A childfree friend confided that lately she stays awake nights thinking about how human beings have destroyed the planet beyond repair and have lost all moral compass - wantonly destroying nature and waging war out of some destructive primal lust. She worries that our legacy of destruction will outlive our race. The other day she said, "We're going to kill each other off, no doubt, but what worries me more is how are we going to contain the mess we've made: shut off the oil wells, bury the nuclear reactors before we disappear. The world will never recover after we're gone."

This is heavy stuff for an afternoon walk on the beach and, sometimes, while listening to her dystopian scenarios I want to laugh. But, this woman is always thinking outside of the family box - sometimes to her emotional detriment. Still, these conversations are refreshing. She’s truly concerned about the human impact on the world and isn't paralyzed by her fears. She takes positive action in various ways in her own community. Unlike most of my parented friends, she hasn’t sunk comfortably into a sea of consumerism, or become obsessed to obscurity with the daily pettiness of the school system. She's out cleaning up our local conservation land trails, or helping to organize a town recycling system.

But, maybe, obscurity and individual oblivion is the ultimate appeal of childbearing. Parents create a small, seemingly safe world that is closed off from the existential terrors of the universe – the fears that sometimes lead to activism and positive change. When all available resources - all time and energy - are focused on the daily minutia of caring for kids, the result is a simultaneous feeling of power and safety - a very seductive combination that can ultimately lead to a cloistered life.

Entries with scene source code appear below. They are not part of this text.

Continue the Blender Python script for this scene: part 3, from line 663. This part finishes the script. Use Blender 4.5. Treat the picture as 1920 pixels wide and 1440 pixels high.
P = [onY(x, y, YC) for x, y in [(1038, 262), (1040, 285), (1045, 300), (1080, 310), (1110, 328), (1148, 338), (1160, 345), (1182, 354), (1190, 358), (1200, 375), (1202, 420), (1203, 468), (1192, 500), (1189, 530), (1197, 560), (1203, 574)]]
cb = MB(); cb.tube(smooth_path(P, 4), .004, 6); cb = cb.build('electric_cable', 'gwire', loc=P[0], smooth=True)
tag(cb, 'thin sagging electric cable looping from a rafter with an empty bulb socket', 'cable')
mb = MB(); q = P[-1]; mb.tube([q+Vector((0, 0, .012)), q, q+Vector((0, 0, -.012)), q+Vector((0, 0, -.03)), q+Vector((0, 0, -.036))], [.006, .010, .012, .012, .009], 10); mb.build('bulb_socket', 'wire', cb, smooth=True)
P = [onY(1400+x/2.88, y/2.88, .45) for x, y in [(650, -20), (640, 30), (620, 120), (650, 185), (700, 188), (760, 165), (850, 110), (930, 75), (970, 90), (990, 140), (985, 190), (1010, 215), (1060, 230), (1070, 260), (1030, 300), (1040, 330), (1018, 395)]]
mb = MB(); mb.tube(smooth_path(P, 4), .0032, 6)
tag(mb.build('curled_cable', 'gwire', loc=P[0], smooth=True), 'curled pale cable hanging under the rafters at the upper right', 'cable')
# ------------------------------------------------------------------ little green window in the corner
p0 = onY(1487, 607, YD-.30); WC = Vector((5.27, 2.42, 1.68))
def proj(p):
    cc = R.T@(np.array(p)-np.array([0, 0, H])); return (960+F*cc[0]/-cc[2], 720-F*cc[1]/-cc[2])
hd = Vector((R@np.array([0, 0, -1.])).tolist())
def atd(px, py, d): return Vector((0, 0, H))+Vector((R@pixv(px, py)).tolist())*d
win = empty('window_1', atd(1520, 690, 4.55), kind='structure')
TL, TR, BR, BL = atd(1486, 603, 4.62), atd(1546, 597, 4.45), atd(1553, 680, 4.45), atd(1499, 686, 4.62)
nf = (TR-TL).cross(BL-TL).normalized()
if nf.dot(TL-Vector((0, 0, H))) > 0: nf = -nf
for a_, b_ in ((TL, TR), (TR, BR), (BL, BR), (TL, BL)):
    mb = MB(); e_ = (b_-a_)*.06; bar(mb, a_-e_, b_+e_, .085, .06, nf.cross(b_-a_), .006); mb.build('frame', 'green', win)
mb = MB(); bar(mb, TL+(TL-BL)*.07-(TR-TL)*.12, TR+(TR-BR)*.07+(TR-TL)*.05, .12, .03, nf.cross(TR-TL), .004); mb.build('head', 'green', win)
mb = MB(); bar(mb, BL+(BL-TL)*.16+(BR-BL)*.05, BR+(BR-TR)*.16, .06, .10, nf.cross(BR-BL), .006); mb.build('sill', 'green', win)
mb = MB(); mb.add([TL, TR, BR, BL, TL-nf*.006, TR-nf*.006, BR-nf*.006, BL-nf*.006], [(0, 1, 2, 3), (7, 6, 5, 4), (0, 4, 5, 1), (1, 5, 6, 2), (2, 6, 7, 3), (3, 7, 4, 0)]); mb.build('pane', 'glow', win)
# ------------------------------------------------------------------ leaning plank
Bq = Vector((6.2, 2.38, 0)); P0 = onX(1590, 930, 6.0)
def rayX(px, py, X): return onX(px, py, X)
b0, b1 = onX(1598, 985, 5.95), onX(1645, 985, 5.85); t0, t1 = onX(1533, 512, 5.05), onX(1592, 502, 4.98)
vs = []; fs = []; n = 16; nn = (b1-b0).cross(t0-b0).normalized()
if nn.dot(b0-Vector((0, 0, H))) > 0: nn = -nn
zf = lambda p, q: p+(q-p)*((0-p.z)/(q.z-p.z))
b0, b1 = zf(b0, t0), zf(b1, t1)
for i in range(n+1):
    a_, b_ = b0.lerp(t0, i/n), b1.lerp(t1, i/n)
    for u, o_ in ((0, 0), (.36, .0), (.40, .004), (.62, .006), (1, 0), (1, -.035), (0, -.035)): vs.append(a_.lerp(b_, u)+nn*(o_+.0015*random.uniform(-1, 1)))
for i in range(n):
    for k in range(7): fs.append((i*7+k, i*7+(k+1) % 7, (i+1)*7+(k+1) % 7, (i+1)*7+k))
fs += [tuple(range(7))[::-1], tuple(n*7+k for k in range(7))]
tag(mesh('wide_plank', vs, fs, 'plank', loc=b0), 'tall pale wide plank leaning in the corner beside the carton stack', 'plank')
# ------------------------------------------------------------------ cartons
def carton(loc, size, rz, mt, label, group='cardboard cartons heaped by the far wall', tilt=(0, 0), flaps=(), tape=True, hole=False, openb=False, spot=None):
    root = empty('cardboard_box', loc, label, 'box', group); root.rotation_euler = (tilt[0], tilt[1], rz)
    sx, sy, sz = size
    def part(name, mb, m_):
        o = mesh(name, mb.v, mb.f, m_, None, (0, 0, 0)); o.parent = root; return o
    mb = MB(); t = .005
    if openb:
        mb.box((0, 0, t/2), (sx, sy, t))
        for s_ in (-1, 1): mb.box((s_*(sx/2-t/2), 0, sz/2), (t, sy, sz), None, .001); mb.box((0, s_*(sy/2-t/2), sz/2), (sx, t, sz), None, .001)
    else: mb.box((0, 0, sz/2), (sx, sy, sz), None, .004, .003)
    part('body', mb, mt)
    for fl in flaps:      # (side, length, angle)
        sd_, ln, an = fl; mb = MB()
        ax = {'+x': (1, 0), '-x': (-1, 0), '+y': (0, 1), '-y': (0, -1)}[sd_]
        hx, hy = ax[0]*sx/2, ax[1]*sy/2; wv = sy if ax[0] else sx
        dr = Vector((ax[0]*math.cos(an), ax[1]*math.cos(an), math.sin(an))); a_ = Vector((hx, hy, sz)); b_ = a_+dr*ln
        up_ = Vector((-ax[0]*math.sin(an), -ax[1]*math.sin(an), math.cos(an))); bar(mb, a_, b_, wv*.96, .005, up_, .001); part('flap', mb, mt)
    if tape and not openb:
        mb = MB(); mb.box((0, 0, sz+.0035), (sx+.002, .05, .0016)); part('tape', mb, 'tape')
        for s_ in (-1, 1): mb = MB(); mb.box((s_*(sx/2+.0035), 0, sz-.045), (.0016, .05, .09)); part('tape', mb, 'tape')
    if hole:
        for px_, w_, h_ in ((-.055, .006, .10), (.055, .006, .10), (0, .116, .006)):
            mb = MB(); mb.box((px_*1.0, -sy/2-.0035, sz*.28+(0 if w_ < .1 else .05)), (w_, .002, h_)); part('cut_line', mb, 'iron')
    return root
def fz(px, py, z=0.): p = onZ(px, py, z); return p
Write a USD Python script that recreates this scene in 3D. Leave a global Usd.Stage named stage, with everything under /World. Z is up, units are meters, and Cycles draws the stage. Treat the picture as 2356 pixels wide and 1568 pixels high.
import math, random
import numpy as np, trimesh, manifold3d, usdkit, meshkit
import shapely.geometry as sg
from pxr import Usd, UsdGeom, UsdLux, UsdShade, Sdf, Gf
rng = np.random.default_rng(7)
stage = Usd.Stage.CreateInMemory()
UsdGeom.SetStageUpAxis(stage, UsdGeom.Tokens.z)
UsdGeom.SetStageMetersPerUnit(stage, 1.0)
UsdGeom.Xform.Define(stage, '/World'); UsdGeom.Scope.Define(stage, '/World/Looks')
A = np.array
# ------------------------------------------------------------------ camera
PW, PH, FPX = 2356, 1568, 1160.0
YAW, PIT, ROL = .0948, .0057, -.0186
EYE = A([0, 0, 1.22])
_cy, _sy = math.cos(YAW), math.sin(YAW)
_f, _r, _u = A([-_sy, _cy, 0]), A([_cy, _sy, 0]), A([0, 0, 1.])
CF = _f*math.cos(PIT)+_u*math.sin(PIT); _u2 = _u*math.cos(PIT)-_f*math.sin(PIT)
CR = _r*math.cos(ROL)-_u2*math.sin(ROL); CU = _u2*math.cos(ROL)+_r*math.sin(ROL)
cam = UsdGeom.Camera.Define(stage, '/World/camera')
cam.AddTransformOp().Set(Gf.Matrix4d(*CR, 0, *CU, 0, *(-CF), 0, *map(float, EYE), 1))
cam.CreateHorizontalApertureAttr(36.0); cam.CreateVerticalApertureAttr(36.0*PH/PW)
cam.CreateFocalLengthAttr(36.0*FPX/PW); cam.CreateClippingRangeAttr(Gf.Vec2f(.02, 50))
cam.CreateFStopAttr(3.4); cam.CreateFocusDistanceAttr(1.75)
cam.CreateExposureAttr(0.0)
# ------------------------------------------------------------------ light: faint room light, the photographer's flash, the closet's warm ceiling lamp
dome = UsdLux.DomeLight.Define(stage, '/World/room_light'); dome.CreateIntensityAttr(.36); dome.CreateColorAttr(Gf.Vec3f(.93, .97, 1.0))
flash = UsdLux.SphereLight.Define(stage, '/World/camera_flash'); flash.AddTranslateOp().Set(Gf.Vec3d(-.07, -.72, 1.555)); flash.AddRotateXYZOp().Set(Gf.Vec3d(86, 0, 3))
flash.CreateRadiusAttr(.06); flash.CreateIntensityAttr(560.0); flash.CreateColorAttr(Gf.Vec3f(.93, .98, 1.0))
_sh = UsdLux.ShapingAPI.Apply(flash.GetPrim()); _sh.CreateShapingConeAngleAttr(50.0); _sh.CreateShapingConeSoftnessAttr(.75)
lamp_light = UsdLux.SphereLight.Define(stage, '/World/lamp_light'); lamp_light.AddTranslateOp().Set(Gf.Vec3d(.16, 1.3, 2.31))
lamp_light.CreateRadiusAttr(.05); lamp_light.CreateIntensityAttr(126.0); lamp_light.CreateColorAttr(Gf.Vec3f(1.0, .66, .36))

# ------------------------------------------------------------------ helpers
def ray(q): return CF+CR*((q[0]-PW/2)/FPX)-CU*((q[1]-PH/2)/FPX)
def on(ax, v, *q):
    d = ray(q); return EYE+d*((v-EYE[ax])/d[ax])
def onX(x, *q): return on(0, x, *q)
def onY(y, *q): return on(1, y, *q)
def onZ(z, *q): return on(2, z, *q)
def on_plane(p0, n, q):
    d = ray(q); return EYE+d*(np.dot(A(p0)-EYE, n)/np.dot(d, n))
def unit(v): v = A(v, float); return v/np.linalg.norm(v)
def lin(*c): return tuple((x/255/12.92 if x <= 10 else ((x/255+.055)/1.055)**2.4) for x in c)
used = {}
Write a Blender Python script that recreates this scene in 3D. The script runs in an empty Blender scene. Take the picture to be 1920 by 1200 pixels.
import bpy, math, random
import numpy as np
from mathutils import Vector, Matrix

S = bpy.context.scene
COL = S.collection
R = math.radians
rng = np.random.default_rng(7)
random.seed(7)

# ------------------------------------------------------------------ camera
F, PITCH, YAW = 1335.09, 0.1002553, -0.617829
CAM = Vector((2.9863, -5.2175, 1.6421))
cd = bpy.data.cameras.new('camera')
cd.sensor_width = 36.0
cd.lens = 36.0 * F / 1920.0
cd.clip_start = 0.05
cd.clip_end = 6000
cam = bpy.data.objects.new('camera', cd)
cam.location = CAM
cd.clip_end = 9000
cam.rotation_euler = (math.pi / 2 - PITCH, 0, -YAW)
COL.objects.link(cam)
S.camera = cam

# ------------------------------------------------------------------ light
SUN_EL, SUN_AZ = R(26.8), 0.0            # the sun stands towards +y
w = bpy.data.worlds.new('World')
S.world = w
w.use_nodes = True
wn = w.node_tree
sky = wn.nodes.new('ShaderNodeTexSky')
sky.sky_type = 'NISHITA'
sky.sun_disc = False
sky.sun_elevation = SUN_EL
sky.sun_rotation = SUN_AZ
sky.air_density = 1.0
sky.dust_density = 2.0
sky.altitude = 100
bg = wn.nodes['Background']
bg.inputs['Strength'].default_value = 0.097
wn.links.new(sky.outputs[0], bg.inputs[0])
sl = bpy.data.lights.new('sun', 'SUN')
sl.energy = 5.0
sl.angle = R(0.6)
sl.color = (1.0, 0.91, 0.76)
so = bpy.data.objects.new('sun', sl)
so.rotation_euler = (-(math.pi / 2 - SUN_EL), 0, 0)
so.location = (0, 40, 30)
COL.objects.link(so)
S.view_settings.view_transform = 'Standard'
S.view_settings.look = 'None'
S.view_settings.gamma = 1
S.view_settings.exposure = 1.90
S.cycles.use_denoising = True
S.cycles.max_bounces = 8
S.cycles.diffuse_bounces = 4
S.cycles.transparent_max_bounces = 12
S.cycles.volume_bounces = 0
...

Childfree people, on the other hand, face the world with an individualized viewpoint every day. Childfree people don’t have the reassuring emotional buffer of sublimation of individual needs to childcare. Childfree people are less caught up in a cycle of dependency, and are more likely to make important decisions based on their own values and needs. Childfree people often seek out and connect with various communities outside of the narrow confines of the nuclear family and benefit the world greatly through these connections.

Still, many childfree individuals and couples live in communities surrounded by cloistered nuclear families, with few or no childfree contacts or friends. These people may feel especially frustrated and alone in the midst of shrill Mother's Day advertising chatter perpetuating mothers as near-deities.

So, arrange an alternate holiday – Happy Childfree Women's Day. On Mother's Day, childfree women and their partners can celebrate an atypical, yet important, heroic role model – women who do not breed as form of comfort or dependency; women who consciously and lovingly do not perpetuate the human overpopulation of the planet; women who serve society in a myriad of positive ways through community service and activism and commitment to professions; women who have great value to society because they exist as strong individuals.